PART III.



A

JOURNEY TO INDIA, &c.


LETTER XLIII.


After passing through an immense tract of country, distinguished by nothing that could serve even as a circumstance to mark and remember our daily journeys, but which I observed to grow manifestly worse, both in soil and climate, as we proceeded Southward, we came in sight of the famous city of Bagdad, on the seventh day from that on which we left Mosul, and on the eighteenth from that of my departure from Aleppo; in which eighteen days we had rode fourteen hundred miles, partly through a route which no European, I have reason to believe, ever took before.

On entering the city, I desired my guide to conduct me to the house of a Merchant, to whom I had got letters of credit and introduction. He took me accordingly through the windings of several streets, and at last stopped at the door of an Armenian Merchant, or Coja, where he made me alight, and come in. I was received with great politeness; and, on producing my letter, found that he was not the person to whom it was directed: I accordingly made a suitable apology, and was for retiring to find the house of the proper person, for which purpose the Armenian offered me a servant, when, to my great astonishment, my Tartar interfered; said that it was to this Merchant he brought all his goods, and that I must remain where I was; at the same time ordering the Armenian, in a peremptory tone, to take charge of me, and use me well.
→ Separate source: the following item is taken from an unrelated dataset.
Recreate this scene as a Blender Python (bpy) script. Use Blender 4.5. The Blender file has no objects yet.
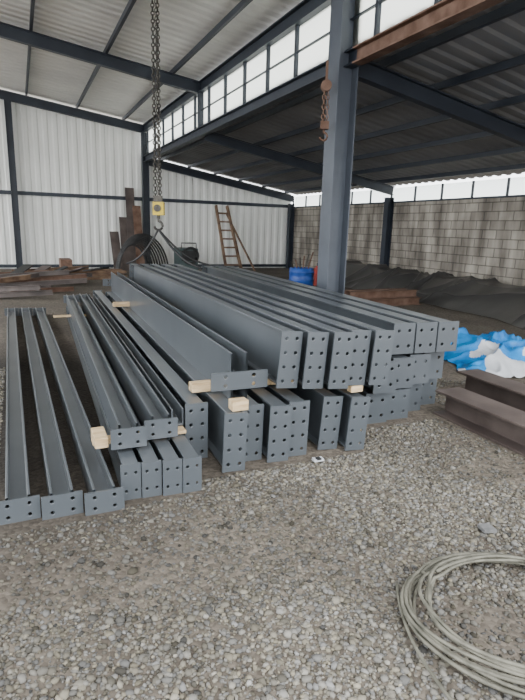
import bpy, math, random
import numpy as np
from mathutils import Vector, Matrix, noise
random.seed(3); np.random.seed(3)
sc = bpy.context.scene

# ------------------------------------------------------------------ materials
def mat(name, c1, c2=None, scale=4, rough=.6, metal=0, bump=0, bscale=60, detail=5, lo=.35, hi=.65, spec=.5, stretch=None):
    m = bpy.data.materials.new(name); m.use_nodes = True
    n = m.node_tree.nodes; l = m.node_tree.links; b = n['Principled BSDF']
    b.inputs['Roughness'].default_value = rough; b.inputs['Metallic'].default_value = metal
    b.inputs['Specular IOR Level'].default_value = spec
    tc = n.new('ShaderNodeTexCoord'); src = tc.outputs['Object']
    if stretch:
        mp = n.new('ShaderNodeMapping'); mp.inputs['Scale'].default_value = stretch
        l.new(src, mp.inputs['Vector']); src = mp.outputs['Vector']
    if c2 is None: b.inputs['Base Color'].default_value = (*c1, 1)
    else:
        t = n.new('ShaderNodeTexNoise'); t.inputs['Scale'].default_value = scale; t.inputs['Detail'].default_value = detail
        l.new(src, t.inputs['Vector'])
        r = n.new('ShaderNodeValToRGB'); r.color_ramp.elements[0].color = (*c1, 1); r.color_ramp.elements[1].color = (*c2, 1)
        r.color_ramp.elements[0].position = lo; r.color_ramp.elements[1].position = hi
        l.new(t.outputs['Fac'], r.inputs['Fac']); l.new(r.outputs['Color'], b.inputs['Base Color'])
    if bump:
        t2 = n.new('ShaderNodeTexNoise'); t2.inputs['Scale'].default_value = bscale; t2.inputs['Detail'].default_value = 4
        l.new(src, t2.inputs['Vector'])
        bp = n.new('ShaderNodeBump'); bp.inputs['Strength'].default_value = bump; bp.inputs['Distance'].default_value = .02
        l.new(t2.outputs['Fac'], bp.inputs['Height']); l.new(bp.outputs['Normal'], b.inputs['Normal'])
    return m

PAINT = mat('grey_primer_paint', (.058,.067,.076), (.084,.095,.105), 1.3, .29, 0, 0, 30, spec=.7)
NAVY  = mat('dark_frame_paint', (.018,.024,.036), (.028,.036,.05), 2, .5)
COLP  = mat('column_paint', (.06,.07,.088), (.08,.093,.115), 2, .42)
RUST  = mat('rusty_steel', (.10,.05,.03), (.2,.12,.085), 5, .8, 0, .2, 40)
RUSTD = mat('rusty_dark_steel', (.055,.041,.037), (.115,.09,.08), 3, .5, 0, .05, 40)
WOOD  = mat('sawn_wood', (.38,.27,.14), (.54,.41,.25), 8, .8, 0, .2, 50, stretch=(1,6,6))
WOODO = mat('old_wood', (.12,.07,.045), (.25,.16,.1), 5, .85)
WALLW = mat('white_sheet', (.80,.80,.76), (.88,.88,.84), .6, .5)
ROOFW = mat('roof_sheet_light', (.74,.74,.71), (.85,.85,.81), .8, .55)
ROOFD = mat('roof_sheet_grey', (.2,.205,.21), (.27,.275,.28), .8, .65)
CHAIN = mat('chain_steel', (.05,.045,.04), (.11,.1,.085), 20, .5, .5)
YEL   = mat('yellow_paint', (.75,.55,.03), (.6,.42,.03), 9, .45)
BLACK = mat('black_rubber', (.012,.012,.012), (.03,.03,.03), 5, .6)
CABLE = mat('khaki_cable', (.075,.072,.055), (.16,.153,.12), 14, .7)
TARP  = mat('dark_tarp', (.035,.034,.033), (.075,.072,.068), .8, .30, 0, .15, 5, spec=.6)
BLUE  = mat('blue_tarp', (.006,.15,.46), (.02,.29,.70), 3, .38, 0, .3, 12)
WHITE = mat('white_plastic', (.45,.47,.50), (.6,.62,.65), 5, .5)
BLUEP = mat('blue_drum_paint', (.015,.06,.3), (.03,.1,.4), 4, .4)
RED   = mat('red_paint', (.4,.03,.02), (.3,.03,.02), 4, .5)
SLATE = mat('slate', (.1,.1,.1), (.16,.16,.16), 20, .8)
GREEN = mat('machine_paint', (.05,.08,.08), (.08,.11,.11), 5, .5)

def translucent(name,mix):
    m = bpy.data.materials.new(name); m.use_nodes = True
    n = m.node_tree.nodes; l = m.node_tree.links
    o = n['Material Output']; n.remove(n['Principled BSDF'])
    t = n.new('ShaderNodeBsdfTranslucent'); t.inputs[0].default_value = (.85,.84,.78,1)
    d = n.new('ShaderNodeBsdfTransparent'); d.inputs[0].default_value = (.9,.93,.92,1)
    x = n.new('ShaderNodeMixShader'); x.inputs[0].default_value = mix
    l.new(t.outputs[0], x.inputs[1]); l.new(d.outputs[0], x.inputs[2]); l.new(x.outputs[0], o.inputs[0])
    return m
TRANS = translucent('translucent_sheet',.35); TRANS2 = translucent('clear_sheet',.7)

def blockmat():
    m = bpy.data.materials.new('concrete_block'); m.use_nodes = True
    n = m.node_tree.nodes; l = m.node_tree.links; b = n['Principled BSDF']; b.inputs['Roughness'].default_value = .9
    tc = n.new('ShaderNodeTexCoord'); sp = n.new('ShaderNodeSeparateXYZ'); cb = n.new('ShaderNodeCombineXYZ')
    l.new(tc.outputs['Object'], sp.inputs[0]); l.new(sp.outputs['Y'], cb.inputs['X']); l.new(sp.outputs['Z'], cb.inputs['Y'])
    br = n.new('ShaderNodeTexBrick'); br.inputs['Scale'].default_value = 1
    br.inputs['Brick Width'].default_value = .42; br.inputs['Row Height'].default_value = .21; br.inputs['Mortar Size'].default_value = .012
    br.inputs['Color1'].default_value = (.21,.19,.165,1); br.inputs['Color2'].default_value = (.29,.265,.23,1); br.inputs['Mortar'].default_value = (.12,.11,.095,1)
    l.new(cb.outputs[0], br.inputs['Vector'])
    no = n.new('ShaderNodeTexNoise'); no.inputs['Scale'].default_value = 1.3; no.inputs['Detail'].default_value = 8
    mp = n.new('ShaderNodeMapping'); mp.inputs['Scale'].default_value = (2.0,.45,1); l.new(cb.outputs[0], mp.inputs[0]); l.new(mp.outputs[0], no.inputs['Vector'])
    r = n.new('ShaderNodeValToRGB'); r.color_ramp.elements[0].position = .38; r.color_ramp.elements[1].position = .68
    r.color_ramp.elements[0].color = (.6,.58,.56,1); r.color_ramp.elements[1].color = (1.9,1.9,1.85,1)
    l.new(no.outputs['Fac'], r.inputs[0])
    mx = n.new('ShaderNodeMix'); mx.data_type = 'RGBA'; mx.blend_type = 'MULTIPLY'; mx.inputs[0].default_value = 1
    l.new(br.outputs['Color'], mx.inputs[6]); l.new(r.outputs['Color'], mx.inputs[7]); l.new(mx.outputs[2], b.inputs['Base Color'])
    bp = n.new('ShaderNodeBump'); bp.inputs['Strength'].default_value = .5; bp.inputs['Distance'].default_value = .02; bp.invert = True
    l.new(br.outputs['Fac'], bp.inputs['Height']); l.new(bp.outputs[0], b.inputs['Normal'])
    return m
BLOCK = blockmat()

def groundmat():
    m = bpy.data.materials.new('gravel_ground'); m.use_nodes = True
    n = m.node_tree.nodes; l = m.node_tree.links; b = n['Principled BSDF']; b.inputs['Roughness'].default_value = .92
    b.inputs['Specular IOR Level'].default_value = .25
    tc = n.new('ShaderNodeTexCoord')
    vo = n.new('ShaderNodeTexVoronoi'); vo.inputs['Scale'].default_value = 42; l.new(tc.outputs['Object'], vo.inputs['Vector'])
    r = n.new('ShaderNodeValToRGB'); r.color_ramp.elements[0].color = (.085,.074,.063,1); r.color_ramp.elements[1].color = (.165,.147,.126,1)
    sx = n.new('ShaderNodeSeparateColor'); l.new(vo.outputs['Color'], sx.inputs[0]); l.new(sx.outputs[0], r.inputs[0])
    no = n.new('ShaderNodeTexNoise'); no.inputs['Scale'].default_value = .7; no.inputs['Detail'].default_value = 6; l.new(tc.outputs['Object'], no.inputs['Vector'])
    r2 = n.new('ShaderNodeValToRGB'); r2.color_ramp.elements[0].position = .35; r2.color_ramp.elements[1].position = .65
    r2.color_ramp.elements[0].color = (.7,.67,.64,1); r2.color_ramp.elements[1].color = (1.15,1.12,1.06,1); l.new(no.outputs['Fac'], r2.inputs[0])
    mx = n.new('ShaderNodeMix'); mx.data_type = 'RGBA'; mx.blend_type = 'MULTIPLY'; mx.inputs[0].default_value = 1
    l.new(r.outputs[0], mx.inputs[6]); l.new(r2.outputs[0], mx.inputs[7])
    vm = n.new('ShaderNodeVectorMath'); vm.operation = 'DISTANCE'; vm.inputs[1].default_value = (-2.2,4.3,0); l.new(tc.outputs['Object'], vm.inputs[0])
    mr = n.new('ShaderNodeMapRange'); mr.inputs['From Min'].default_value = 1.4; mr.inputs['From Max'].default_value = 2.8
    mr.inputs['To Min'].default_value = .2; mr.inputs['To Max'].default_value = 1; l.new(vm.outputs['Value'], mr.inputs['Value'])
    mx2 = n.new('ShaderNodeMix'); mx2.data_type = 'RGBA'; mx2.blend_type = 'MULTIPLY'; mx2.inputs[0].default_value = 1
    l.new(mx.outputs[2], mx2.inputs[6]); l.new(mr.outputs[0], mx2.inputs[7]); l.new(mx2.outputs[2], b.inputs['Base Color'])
    bp = n.new('ShaderNodeBump'); bp.inputs['Strength'].default_value = .6; bp.inputs['Distance'].default_value = .01; bp.invert = True
    l.new(vo.outputs['Distance'], bp.inputs['Height']); l.new(bp.outputs[0], b.inputs['Normal'])
    return m

def stonemat():
    m = bpy.data.materials.new('gravel_stone'); m.use_nodes = True
    n = m.node_tree.nodes; l = m.node_tree.links; b = n['Principled BSDF']; b.inputs['Roughness'].default_value = .95
    b.inputs['Specular IOR Level'].default_value = .15
    a = n.new('ShaderNodeAttribute'); a.attribute_name = 'stone_col'; l.new(a.outputs['Color'], b.inputs['Base Color'])
    return m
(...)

It was in vain that the Armenian endeavoured to explain to him the nature of the business, and that I insisted I must go to the other Merchant——Hassan was peremptory, and declared that I should not. It was so extremely outré and ridiculous, that I could not be angry; and the good Armenian uniting his voice with that of the Tartar, and entreating me to favour him with my company, I acquiesced, and indeed remained in his house all the time I was at Bagdad. This was proof positive, if any other than I already had was wanting, that he considered me merely as a piece of merchandise, which he was bound (according to the language of Merchants) to deliver in good order and condition.